** BEGIN RECORDED DATA **

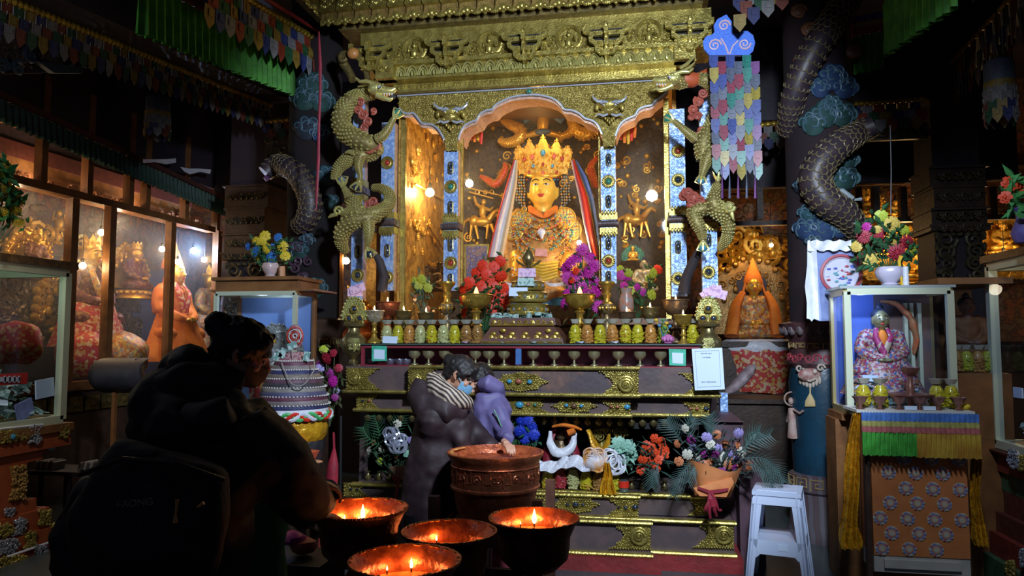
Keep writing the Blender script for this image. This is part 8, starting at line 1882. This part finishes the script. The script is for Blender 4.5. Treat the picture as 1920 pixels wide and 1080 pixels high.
for zz_ in (z-.36, .25):
    for s_ in (-1,1):
        b = MB(); b.box((c.x,c.y+s_*hw,zz_), (2*hw,.035,.05)); b.box((c.x+s_*hw,c.y,zz_), (.035,2*hw,.05)); O('rail', b, M('stand_wood', (0,0,0)), ws, smooth=False)
b = MB(); b.box((c.x,c.y,z-.345), (2*hw,2*hw,.02)); O('shelf', b, M('stand_wood', (0,0,0)), ws, smooth=False)
b = MB(); b.box((c.x+.05,c.y-.02,z-.70), (.5,.32,.02)); p = Vector((c.x,c.y,.40))
# ================================================================ people
def orient(dirv, upv=(0,0,1)):
    f = Vector(dirv).normalized(); u = Vector(upv); s = f.cross(u).normalized(); u = s.cross(f).normalized()
    return Matrix((s, f, u)).transposed()         # local x = right, y = forward, z = up
def phead(t, c, k, dirv, upv, skin=SKIN, mask=None, bun=None, maskm=None):
    R = orient(dirv, upv); P_ = lambda x,y,z: Vector(c)+R @ Vector((x*k,y*k,z*k))
    h = MB()
    h.ell(P_(0,-.08,.12), (k*.68,k*.84,k*.80), R, 18, 12); h.ell(P_(0,.18,-.30), (k*.52,k*.56,k*.62), R, 16, 10); h.ell(P_(0,.42,-.78), (k*.22,k*.2,k*.16), R, 10, 6)
    h.tube([P_(0,.72,.05), P_(0,.92,-.28), P_(0,.78,-.34)], [k*.08,k*.13,k*.09], 8)
    for s in (-1,1): h.ell(P_(s*.34,.52,-.25), (k*.2,k*.18,k*.2), R, 8, 6); h.ell(P_(s*.28,.62,.14), (k*.2,k*.12,k*.07), R, 8, 6)
    h.tube([P_(0,-.1,-.5), P_(0,-.25,-1.25)], [k*.42,k*.46], 12)
    h.ell(P_(0,.72,-.52), (k*.2,k*.1,k*.07), R, 8, 6)
    h = fuse(h, k*.075, 2); O('head', h, skin, t)
    for s in (-1,1):
        b = MB(); b.tube([P_(s*.66,-.08,.06), P_(s*.76,-.16,.10), P_(s*.78,-.2,-.05), P_(s*.72,-.12,-.24), P_(s*.66,-.02,-.30), P_(s*.66,-.06,-.1)], [k*.05,k*.06,k*.06,k*.06,k*.05,k*.04], 6); b.ell(P_(s*.68,-.1,-.06), (k*.06,k*.12,k*.2), R, 8, 6)
        O('ear', b, skin, t)
    b = MB()
    for s in (-1,1): b.m = 0; b.ell(P_(s*.28,.70,-.02), (k*.13,k*.05,k*.05), R, 8, 5); b.m = 1; b.ell(P_(s*.28,.74,-.02), (k*.05,k*.02,k*.05), R, 8, 5); b.tube([P_(s*.12,.80,.16), P_(s*.3,.76,.2), P_(s*.46,.6,.14)], k*.025, 5)
    O('eyes_and_brows', b, [M('eye_white', (.4,.38,.36), None, 1, .4), BLK], t)
    b = MB(); b.ell(P_(0,.80,-.5), (k*.17,k*.06,k*.04), R, 8, 5); O('mouth', b, M('lips', (.3,.1,.08), None, 1, .5), t)
    b = MB(); b.ell(P_(0,-.16,.24), (k*.78,k*.92,k*.78), R, 20, 14); b.ell(P_(0,-.55,-.1), (k*.62,k*.5,k*.66), R, 14, 10)
    for s in (-1,1): b.tube([P_(s*.2,.55,.72), P_(s*.58,.42,.42), P_(s*.70,.12,.1), P_(s*.68,-.1,-.12)], [k*.16,k*.18,k*.14,k*.08], 8)
    if bun: b.ell(P_(*bun[:3]), (k*bun[3],)*3, R, 12, 8); b.ell(P_(bun[0]*.7,bun[1]*.75,bun[2]*.75), (k*bun[3]*.7,)*3, R, 10, 6)
    b = fuse(b, k*.085, 1); b.disp(k*.08, 5/k, 3)
    # strands
    R2 = random.Random(int(k*1e4))
    for i in range(70):
        a = R2.uniform(-1.2,1.2); e_ = R2.uniform(-.2,1.0); L_ = [P_(.8*sin(a)*cos(e_+q*.3), -.16-.9*cos(a)*cos(e_+q*.3)*(.6)-.1*q, .24+.8*sin(e_-q*.35)) for q in (0,1,2)]
        b.tube(L_, [k*.018,k*.02,k*.008], 4)
    O('hair', b, HAIR, t)
    if mask:
        b = MB(); g = []
        for r_, zz_ in enumerate((-.20,-.38,-.58,-.80,-.92)):
            g.append([P_(x*.62, (.88-.55*abs(x)**1.6)*(1 if r_ < 3 else .92-.1*(r_-3))+.08*(1-abs(x)), zz_) for x in (-1,-.7,-.35,0,.35,.7,1)])
        b.sheet(g)
        for s in (-1,1): b.tube([P_(s*.6,.33,-.25), P_(s*.72,-.02,-.05)], k*.02, 4)
        O('face_mask', b, mask, t)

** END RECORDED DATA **

• [WRITTEN EXERCISE]: Restate the listing above word for word, and skip the pictures.

• [RIGHT ANSWER]:
Keep writing the Blender script for this image. This is part 8, starting at line 1882. This part finishes the script. The script is for Blender 4.5. Treat the picture as 1920 pixels wide and 1080 pixels high.
for zz_ in (z-.36, .25):
    for s_ in (-1,1):
        b = MB(); b.box((c.x,c.y+s_*hw,zz_), (2*hw,.035,.05)); b.box((c.x+s_*hw,c.y,zz_), (.035,2*hw,.05)); O('rail', b, M('stand_wood', (0,0,0)), ws, smooth=False)
b = MB(); b.box((c.x,c.y,z-.345), (2*hw,2*hw,.02)); O('shelf', b, M('stand_wood', (0,0,0)), ws, smooth=False)
b = MB(); b.box((c.x+.05,c.y-.02,z-.70), (.5,.32,.02)); p = Vector((c.x,c.y,.40))
# ================================================================ people
def orient(dirv, upv=(0,0,1)):
    f = Vector(dirv).normalized(); u = Vector(upv); s = f.cross(u).normalized(); u = s.cross(f).normalized()
    return Matrix((s, f, u)).transposed()         # local x = right, y = forward, z = up
def phead(t, c, k, dirv, upv, skin=SKIN, mask=None, bun=None, maskm=None):
    R = orient(dirv, upv); P_ = lambda x,y,z: Vector(c)+R @ Vector((x*k,y*k,z*k))
    h = MB()
    h.ell(P_(0,-.08,.12), (k*.68,k*.84,k*.80), R, 18, 12); h.ell(P_(0,.18,-.30), (k*.52,k*.56,k*.62), R, 16, 10); h.ell(P_(0,.42,-.78), (k*.22,k*.2,k*.16), R, 10, 6)
    h.tube([P_(0,.72,.05), P_(0,.92,-.28), P_(0,.78,-.34)], [k*.08,k*.13,k*.09], 8)
    for s in (-1,1): h.ell(P_(s*.34,.52,-.25), (k*.2,k*.18,k*.2), R, 8, 6); h.ell(P_(s*.28,.62,.14), (k*.2,k*.12,k*.07), R, 8, 6)
    h.tube([P_(0,-.1,-.5), P_(0,-.25,-1.25)], [k*.42,k*.46], 12)
    h.ell(P_(0,.72,-.52), (k*.2,k*.1,k*.07), R, 8, 6)
    h = fuse(h, k*.075, 2); O('head', h, skin, t)
    for s in (-1,1):
        b = MB(); b.tube([P_(s*.66,-.08,.06), P_(s*.76,-.16,.10), P_(s*.78,-.2,-.05), P_(s*.72,-.12,-.24), P_(s*.66,-.02,-.30), P_(s*.66,-.06,-.1)], [k*.05,k*.06,k*.06,k*.06,k*.05,k*.04], 6); b.ell(P_(s*.68,-.1,-.06), (k*.06,k*.12,k*.2), R, 8, 6)
        O('ear', b, skin, t)
    b = MB()
    for s in (-1,1): b.m = 0; b.ell(P_(s*.28,.70,-.02), (k*.13,k*.05,k*.05), R, 8, 5); b.m = 1; b.ell(P_(s*.28,.74,-.02), (k*.05,k*.02,k*.05), R, 8, 5); b.tube([P_(s*.12,.80,.16), P_(s*.3,.76,.2), P_(s*.46,.6,.14)], k*.025, 5)
    O('eyes_and_brows', b, [M('eye_white', (.4,.38,.36), None, 1, .4), BLK], t)
    b = MB(); b.ell(P_(0,.80,-.5), (k*.17,k*.06,k*.04), R, 8, 5); O('mouth', b, M('lips', (.3,.1,.08), None, 1, .5), t)
    b = MB(); b.ell(P_(0,-.16,.24), (k*.78,k*.92,k*.78), R, 20, 14); b.ell(P_(0,-.55,-.1), (k*.62,k*.5,k*.66), R, 14, 10)
    for s in (-1,1): b.tube([P_(s*.2,.55,.72), P_(s*.58,.42,.42), P_(s*.70,.12,.1), P_(s*.68,-.1,-.12)], [k*.16,k*.18,k*.14,k*.08], 8)
    if bun: b.ell(P_(*bun[:3]), (k*bun[3],)*3, R, 12, 8); b.ell(P_(bun[0]*.7,bun[1]*.75,bun[2]*.75), (k*bun[3]*.7,)*3, R, 10, 6)
    b = fuse(b, k*.085, 1); b.disp(k*.08, 5/k, 3)
    # strands
    R2 = random.Random(int(k*1e4))
    for i in range(70):
        a = R2.uniform(-1.2,1.2); e_ = R2.uniform(-.2,1.0); L_ = [P_(.8*sin(a)*cos(e_+q*.3), -.16-.9*cos(a)*cos(e_+q*.3)*(.6)-.1*q, .24+.8*sin(e_-q*.35)) for q in (0,1,2)]
        b.tube(L_, [k*.018,k*.02,k*.008], 4)
    O('hair', b, HAIR, t)
    if mask:
        b = MB(); g = []
        for r_, zz_ in enumerate((-.20,-.38,-.58,-.80,-.92)):
            g.append([P_(x*.62, (.88-.55*abs(x)**1.6)*(1 if r_ < 3 else .92-.1*(r_-3))+.08*(1-abs(x)), zz_) for x in (-1,-.7,-.35,0,.35,.7,1)])
        b.sheet(g)
        for s in (-1,1): b.tube([P_(s*.6,.33,-.25), P_(s*.72,-.02,-.05)], k*.02, 4)
        O('face_mask', b, mask, t)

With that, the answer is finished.